One of those options, he says, could be his resignation from the Democratic Labour Party and his joining the Barbados Labour Party, if certain circumstances touching the fiscal policy of the Government and the retrenchment of workers persist, given his proposals, which he thinks could provide a less draconian solution.
Presently, the situation is still fluid; but given the knife-edged make-up of the House of Assembly in which the Government has a slim two-seat majority, there is need for an informed public opinion to comment and shape these events.
With increasing frequency nowadays, social media is awash with comment on these issues; and while there is no guarantee that those comments are authentic, they are powerful shapers of public opinion.
Our democracy cannot any longer operate on the basis that the people who are the most important cogs in the wheel are largely ignorant of the rules of the governance system. Very relevant questions would be: why did Dr Estwick not raise these issues around the Cabinet table? Were Budgets debated in Cabinet before Budget day, and were the alternatives not thrashed out?
If they were not thrashed out, why not?
Cabinet secrecy is an excellent tool for protecting the public interest and allows for the most robust of discussion around the table before a decision is made and publicly defended by every minister bar none.

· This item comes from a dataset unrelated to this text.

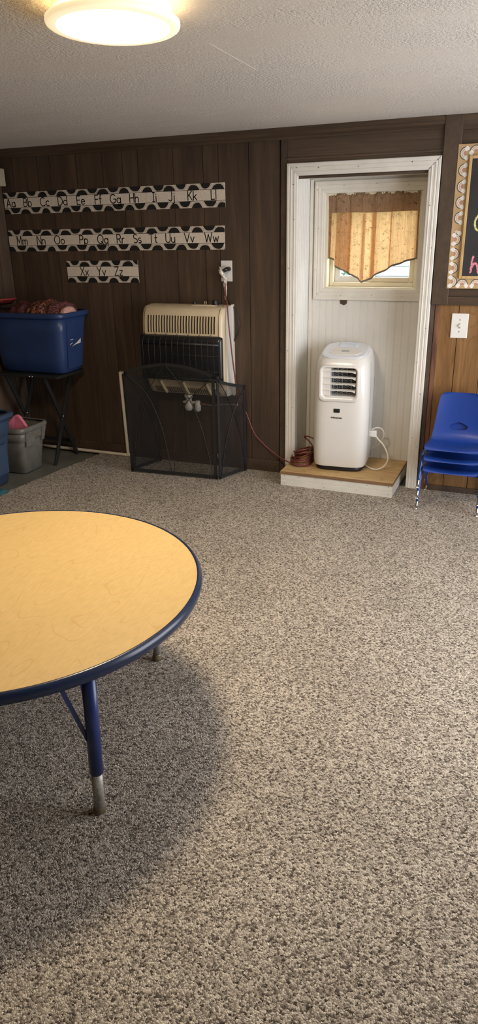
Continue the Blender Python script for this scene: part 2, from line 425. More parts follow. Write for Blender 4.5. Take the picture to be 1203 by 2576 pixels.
def thing(name, label, cat, loc=(0, 0, 0), rz=0, group=None):
    o = bpy.data.objects.new(name, None); C.objects.link(o)
    o.location = loc; o.rotation_euler = (0, 0, rz); o.empty_display_size = .05
    o['label'] = label; o['category'] = cat
    if group: o['group'] = group
    return o
def WM(o): return Matrix.Translation(o.location) @ o.rotation_euler.to_matrix().to_4x4() @ Matrix.Diagonal((*o.scale, 1))
def tag(o, label, cat, group=None):
    o['label'] = label; o['category'] = cat
    if group: o['group'] = group
    return o
def struct(name, mb, mats, parent=None, **kw):
    o = mb.build(name, mats, parent, **kw)
    if parent is None: o['kind'] = 'structure'
    return o
def struct_root(name, loc=(0, 0, 0)):
    o = bpy.data.objects.new(name, None); C.objects.link(o); o.location = loc; o['kind'] = 'structure'; o.empty_display_size = .05
    return o
def apply_mods(o):
    dg = bpy.context.evaluated_depsgraph_get()
    me = bpy.data.meshes.new_from_object(o.evaluated_get(dg))
    o.modifiers.clear(); o.data = me
def cut(o, cutter_mb):
    c = cutter_mb.build('cutter', INK); c.matrix_world = o.matrix_world
    if o.parent: c.parent = o.parent
    md = o.modifiers.new('cut', 'BOOLEAN'); md.object = c; md.operation = 'DIFFERENCE'; md.solver = 'EXACT'
    bpy.context.view_layer.update()
    apply_mods(o)
    bpy.data.objects.remove(c)
def superrect(a, b, n=40, e=5, cx=0, cy=0):
    out = []
    for k in range(n):
        t = 2*PI*k/n; c, s_ = math.cos(t), math.sin(t)
        out.append((cx+a*math.copysign(abs(c)**(2/e), c), cy+b*math.copysign(abs(s_)**(2/e), s_)))
    return out

# ------------------------------------------------------------------ constants of the room (metres, back wall face at y = 0)
XL, XR, YR, ZC = -3.255, 1.02, -5.25, 1.89
DX0, DX1, DZ1, DY = -1.296, -.614, 1.663, .215      # door opening and its depth
def ceil_z(x, y=0): return 1.8896+(x+1.75)*.003-.04*y

# ---- floor, carpet, ceiling
struct('floor', MB().box(XL-.1, XR+.1, YR-.1, .25, -.12, -.012), CONCRETE)
b = MB(); edge = []
y = .0
while y > YR:
    edge.append((-2.676+.126*y+random.uniform(-.007, .007), y)); y -= .012
pts = [(XR, YR), (XR, 0)] + edge + [(-3.24, YR)]
b.prism([(p[0], p[1], -.012) for p in pts], (0, 0, .012))
tag(b.build('carpet', CARPET), 'speckled beige and grey loop carpet covering the floor, frayed along its far left edge', 'carpet')
b = MB()
b.loft([[(x, y_, ceil_z(x, y_)) for x, y_ in ((XL-.1, YR-.1), (XR+.1, YR-.1), (XR+.1, .15), (XL-.1, .15))],
        [(XL-.1, YR-.1, 2.3), (XR+.1, YR-.1, 2.3), (XR+.1, .15, 2.3), (XL-.1, .15, 2.3)]], smooth=False)
struct('ceiling', b, CEIL)
b = MB().bar((-1.088, -1.559, ceil_z(-1.088, -1.559)), (-1.072, -1.168, ceil_z(-1.072, -1.168)), .0013, .0012)
struct('ceiling_scratch', b, WHITE_TRIM)  # pale scratch across the ceiling, laid on as a thin bar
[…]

Was this done?
We think two aspects of this matter must specially concern Barbadians. What are the Prime Minister’s options in dealing with this matter? Can he reshuffle, or should he bite the bullet and dismiss Dr Estwick ?
In the last resort, these are issues for Mr Stuart only; but an informed people could support the exercise of discipline against the minister, or it might take the view that what
Mr Estwick is saying makes more sense to them because it seems to suggest a more broad-based approach than anything previously presented.
For the public to influence these decisions in a decisive manner in their democracy there has to be broad general understanding about the rules under which we are governed. There is not now that level of public understanding and the country is the poorer for it.
Questions apart, one thing is certain. A withdrawal of voting support from the Government by Dr Estwick places the Government at the brink of collapse. Surely such critical matters call for an informed political citizenry; for in the  final analysis, informed public opinion is the best check on the exercise of all aspects of political power.